The venues are unique: a garden supply store, a warehouse, a farm. But you won’t know exactly where you’re going ‘til the last minute.

Chickenwire has held six dinner events in the last 11 months and usually sells out within 48 hours of each announcement. The most recent event in July featured 20 chefs and just as many farmers and partners, including five breweries.

“There’s been a movement toward pop-up and there’s also been a movement in the secret supper club area,” Dawn Stachler says. With her chef husband Regan, she started Chickenwire in the Raleigh area and owns the Little Hen restaurant in Apex.

Here’s how it works

If you’re a ticketholder, you’ll know the theme of the dinner as well as the chefs who will cook for you—maybe Sean Fowler of Mandolin and John Childers of Herons, to name a few.

Twenty-four hours before the event, you’ll receive an email with the exact location and menu. General admission is $85; between 60 and 100 tickets are sold. At press time, the fall event had not been scheduled, but the events are announced quickly and sell out fast so check chickenwirenc.com frequently or subscribe to receive emails.

Why?

It’s all about the novelty and the food and drink. For chefs, it’s about networking that’s unforced and a gathering that’s cooperative rather than competitive. It’s also an opportunity for chefs to be creative with burners and grills because most of the settings don’t have a kitchen, Stachler says.

“The chefs are really good at being versatile . . .  you don’t need a fancy kitchen to produce fancy foods,” she says, adding that themes are open to chefs’ interpretations. “People are united by the theme, [but] no one is ever sacrificing [taste] just to meet a concept. It’s always solid, good food.”

In good company

The Triangle isn’t alone. Asheville is known for its Blind Pig events, and Charlotte is home to the Cheshire Dinner Society.
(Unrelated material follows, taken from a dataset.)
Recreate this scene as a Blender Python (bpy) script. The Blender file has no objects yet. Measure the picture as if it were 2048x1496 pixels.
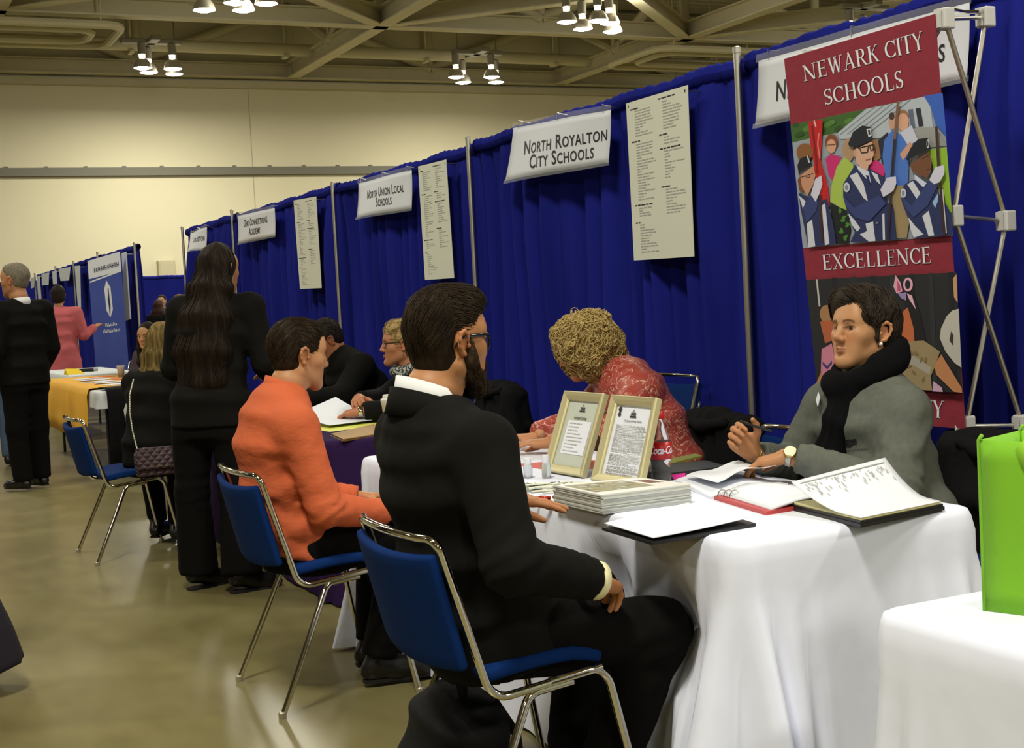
import bpy, bmesh, math, random
import numpy as np
from mathutils import Vector, Matrix

SC = bpy.context.scene
COL = SC.collection
RND = random.Random(7)

# ------------------------------------------------------------------ camera
YAW, PITCH, ROLL, FPX, CAMZ = 0.44940668, 0.05205433, -0.05266411, 2768.07, 1.32861
IMW, IMH = 2048, 1496
_cy, _sy, _cp, _sp = math.cos(YAW), math.sin(YAW), math.cos(PITCH), math.sin(PITCH)
_F = Vector((_sy * _cp, _cy * _cp, -_sp))
_R0 = Vector((_cy, -_sy, 0))
_U0 = _R0.cross(_F)
_R = math.cos(ROLL) * _R0 + math.sin(ROLL) * _U0
_U = -math.sin(ROLL) * _R0 + math.cos(ROLL) * _U0
cam_data = bpy.data.cameras.new('camera')
cam = bpy.data.objects.new('camera', cam_data)
COL.objects.link(cam)
cam_data.sensor_width = 36.0
cam_data.lens = FPX / IMW * 36.0
cam_data.clip_end = 200
cam.matrix_world = Matrix(((_R.x, _U.x, -_F.x, 0), (_R.y, _U.y, -_F.y, 0), (_R.z, _U.z, -_F.z, CAMZ), (0, 0, 0, 1)))
SC.camera = cam

def at(px, py, X=None, Y=None, Z=None):
    """A photo pixel turned into a point of the room, on a plane of known X, Y or Z."""
    d = _F * FPX + _R * (px - IMW / 2) - _U * (py - IMH / 2)
    if X is not None: t = X / d.x
    elif Y is not None: t = Y / d.y
    else: t = (Z - CAMZ) / d.z
    return Vector((0, 0, CAMZ)) + d * t

# ------------------------------------------------------------------ world, exposure
w = bpy.data.worlds.new('world'); SC.world = w
w.use_nodes = True
w.node_tree.nodes['Background'].inputs[0].default_value = (1.0, 0.95, 0.85, 1)
w.node_tree.nodes['Background'].inputs[1].default_value = 0.05
SC.view_settings.view_transform = 'Standard'
SC.view_settings.look = 'None'
SC.view_settings.gamma = 1.0
SC.view_settings.exposure = 0.0
SC.view_settings.use_curve_mapping = False
SC.cycles.use_denoising = True
SC.cycles.max_bounces = 6
SC.cycles.caustics_reflective = False
SC.cycles.caustics_refractive = False
SC.cycles.sample_clamp_indirect = 4.0

# ------------------------------------------------------------------ light: the hall's high-bay clusters
LIGHT_COL = (1.0, 0.955, 0.82)
HANG_Z = 7.75
CLUSTERS = {}
def hall_light(x, y, watts, size=1.3):
    L = bpy.data.lights.new('high_bay_light', 'AREA')
    L.shape = 'DISK'; L.size = size; L.energy = watts; L.color = LIGHT_COL
    o = bpy.data.objects.new('high_bay_light', L); COL.objects.link(o)
    o.location = (x, y, HANG_Z - 0.42)
def up_light(x, y, watts):
    L = bpy.data.lights.new('lamp_glow', 'POINT')
    L.energy = watts; L.color = LIGHT_COL; L.shadow_soft_size = 0.5
    o = bpy.data.objects.new('lamp_glow', L); COL.objects.link(o); o.location = (x, y, HANG_Z - 0.1)
POWER = {(-0.9, 1.2): 520, (8.0, 1.2): 420, (-0.9, -7.7): 560, (8.0, -7.7): 560, (-9.7, 1.2): 200, (-9.7, 10.1): 200, (8.0, 35.9): 470, (16.85, 35.9): 330, (-0.9, 27.7): 160, (-9.7, 27.7): 120, (25.7, 27.7): 160}
for _x in (-9.7, -0.9, 8.0, 16.85, 25.7):
    for _y in (-7.7, 1.2, 10.1, 18.9, 27.7, 35.9):
        hall_light(_x, _y, POWER.get((_x, _y), 110 if _y > 30 else 240))
        if _x > -5 and _y > 15: up_light(_x, _y, 150 if _y < 30 else 22)

# ------------------------------------------------------------------ materials
def nodes_of(name):
    m = bpy.data.materials.new(name); m.use_nodes = True
    return m, m.node_tree.nodes, m.node_tree.links, m.node_tree.nodes['Principled BSDF']

def mat(name, col, rough=0.6, metal=0.0, bump=None, var=None, spec=0.5, sheen=0.0, emit=None, alpha=None, trans=0.0, ior=1.45, attr=False, coords='Object'):
    """bump=(scale xyz, strength, distance, detail); var=(scale xyz, amount, second colour)"""
    m, N, L, b = nodes_of(name)
    b.inputs['Base Color'].default_value = (*col, 1)
    b.inputs['Roughness'].default_value = rough
    b.inputs['Metallic'].default_value = metal
    b.inputs['Specular IOR Level'].default_value = spec
    b.inputs['IOR'].default_value = ior
    if sheen:
        b.inputs['Sheen Weight'].default_value = sheen
        b.inputs['Sheen Roughness'].default_value = 0.5
    if trans: b.inputs['Transmission Weight'].default_value = trans
    if alpha is not None: b.inputs['Alpha'].default_value = alpha
    if emit:
        b.inputs['Emission Color'].default_value = (*emit[0], 1); b.inputs['Emission Strength'].default_value = emit[1]
    tc = N.new('ShaderNodeTexCoord') if (bump or var) else None
    src = None
    if attr:
        a = N.new('ShaderNodeAttribute'); a.attribute_name = 'Col'; src = a.outputs['Color']
        L.new(src, b.inputs['Base Color'])
    if var:
        mp = N.new('ShaderNodeMapping'); mp.inputs['Scale'].default_value = var[0]
        nz = N.new('ShaderNodeTexNoise'); nz.inputs['Scale'].default_value = 1; nz.inputs['Detail'].default_value = 4
        L.new(tc.outputs[coords], mp.inputs[0]); L.new(mp.outputs[0], nz.inputs['Vector'])
        rp = N.new('ShaderNodeValToRGB'); rp.color_ramp.elements[0].position = 0.5 - var[1]; rp.color_ramp.elements[1].position = 0.5 + var[1]
        L.new(nz.outputs['Fac'], rp.inputs[0])
        mx = N.new('ShaderNodeMix'); mx.data_type = 'RGBA'
        if src: L.new(src, mx.inputs[6])
        else: mx.inputs[6].default_value = (*col, 1)
        mx.inputs[7].default_value = (*var[2], 1)
        L.new(rp.outputs[0], mx.inputs[0]); L.new(mx.outputs[2], b.inputs['Base Color'])
    if bump:
        mp = N.new('ShaderNodeMapping'); mp.inputs['Scale'].default_value = bump[0]
        nz = N.new('ShaderNodeTexNoise'); nz.inputs['Scale'].default_value = 1; nz.inputs['Detail'].default_value = bump[3] if len(bump) > 3 else 3
        L.new(tc.outputs[coords], mp.inputs[0]); L.new(mp.outputs[0], nz.inputs['Vector'])
        bp = N.new('ShaderNodeBump'); bp.inputs['Strength'].default_value = bump[1]; bp.inputs['Distance'].default_value = bump[2]
        L.new(nz.outputs['Fac'], bp.inputs['Height']); L.new(bp.outputs[0], b.inputs['Normal'])
    return m

M = {}
M['wall'] = mat('cream_wall', (0.66, 0.615, 0.43), 0.85, bump=((40, 40, 40), 0.05, 0.01))
M['wall_line'] = mat('grey_wall_band', (0.16, 0.155, 0.12), 0.7)
M['steel'] = mat('painted_steel', (0.50, 0.455, 0.30), 0.6)
M['deck'] = mat('roof_deck', (0.36, 0.32, 0.20), 0.8)
M['blue_drape'] = mat('blue_drape_cloth', (0.017, 0.023, 0.27), 0.95, bump=((220, 220, 220), 0.15, 0.002), var=((3, 3, 0.6), 0.25, (0.011, 0.015, 0.18)), spec=0.05)
M['chrome'] = mat('chrome', (0.68, 0.65, 0.56), 0.09, 1.0)
M['alu'] = mat('brushed_aluminium', (0.62, 0.60, 0.52), 0.38, 1.0)
M['blue_pad'] = mat('blue_chair_fabric', (0.003, 0.022, 0.115), 0.9, bump=((600, 600, 600), 0.2, 0.001), spec=0.1)
M['paper'] = mat('white_paper', (0.76, 0.79, 0.86), 0.7)
M['poster'] = mat('cream_poster_paper', (0.74, 0.76, 0.64), 0.6)
M['ink'] = mat('black_ink', (0.015, 0.015, 0.018), 0.6)
M['grey_ink'] = mat('grey_print', (0.40, 0.40, 0.38), 0.7)
M['cloth'] = mat('white_tablecloth', (0.80, 0.835, 0.985), 0.8, bump=((6, 6, 3), 0.22, 0.03, 3), spec=0.2)
M['black'] = mat('black_plastic', (0.012, 0.012, 0.013), 0.4)
M['black_cloth'] = mat('black_cloth', (0.006, 0.006, 0.0065), 0.9, spec=0.15, bump=((30, 30, 30), 0.4, 0.01))

# ------------------------------------------------------------------ object helpers
def tag(o, label=None, cat=None, group=None, kind=None):
    if label: o['label'] = label
    if cat: o['category'] = cat
    if group: o['group'] = group
    if kind: o['kind'] = kind
    return o

def thing(name, label, cat, loc=(0, 0, 0), group=None, rotz=0.0):
    o = bpy.data.objects.new(name, None); COL.objects.link(o)
    o.location = loc; o.rotation_euler = (0, 0, rotz); o.empty_display_size = 0.1
    return tag(o, label, cat, group)

def mesh_obj(name, verts, faces, mats=None, parent=None, smooth=False, fmat=None, world=True, colors=None):
    """Link verts/faces as ONE mesh object. When a parent is given the verts are world
    coordinates (world=True) or the parent's own coordinates (world=False)."""
    me = bpy.data.meshes.new(name)
    v = np.asarray(verts, dtype=np.float32).reshape(-1, 3)
    if parent is not None and world:
        top = parent
        off = np.zeros(3)
        while top is not None:
            off += np.array(top.location); top = top.parent
        v = v - off.astype(np.float32)
    if isinstance(faces, np.ndarray):
        me.vertices.add(len(v)); me.vertices.foreach_set('co', v.ravel())
        k = faces.shape[1]
        me.loops.add(faces.size); me.loops.foreach_set('vertex_index', faces.astype(np.int32).ravel())
        me.polygons.add(len(faces)); me.polygons.foreach_set('loop_start', np.arange(0, faces.size, k, dtype=np.int32))
        me.update(calc_edges=True)
    else:
        me.from_pydata([tuple(x) for x in v], [], faces); me.update()
    if mats is None: mats = []
    if not isinstance(mats, (list, tuple)): mats = [mats]
    for m_ in mats: me.materials.append(m_)
    if fmat is not None: me.polygons.foreach_set('material_index', np.asarray(fmat, dtype=np.int32))
    if smooth: me.polygons.foreach_set('use_smooth', np.ones(len(me.polygons), dtype=bool))
    if colors is not None:
        a = me.attributes.new('Col', 'FLOAT_COLOR', 'POINT')
        c = np.ones((len(v), 4), dtype=np.float32); c[:, :3] = colors
        a.data.foreach_set('color', c.ravel())
    o = bpy.data.objects.new(name, me); COL.objects.link(o)
    if parent is not None: o.parent = parent
    return o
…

According to Eventbrite, a global marketplace where people can find and create events, the pop-up dinner experience was the fastest-growing food-and-drink trend of 2014, with 82 percent growth.

The popularity of pop-ups and secret suppers has been attributed to non-restaurant locations, amusing themes (think wild boar and mushrooms at a “Wild Thing” dinner) and the thrill of both the locale announcement and meeting new, like-minded adult diners.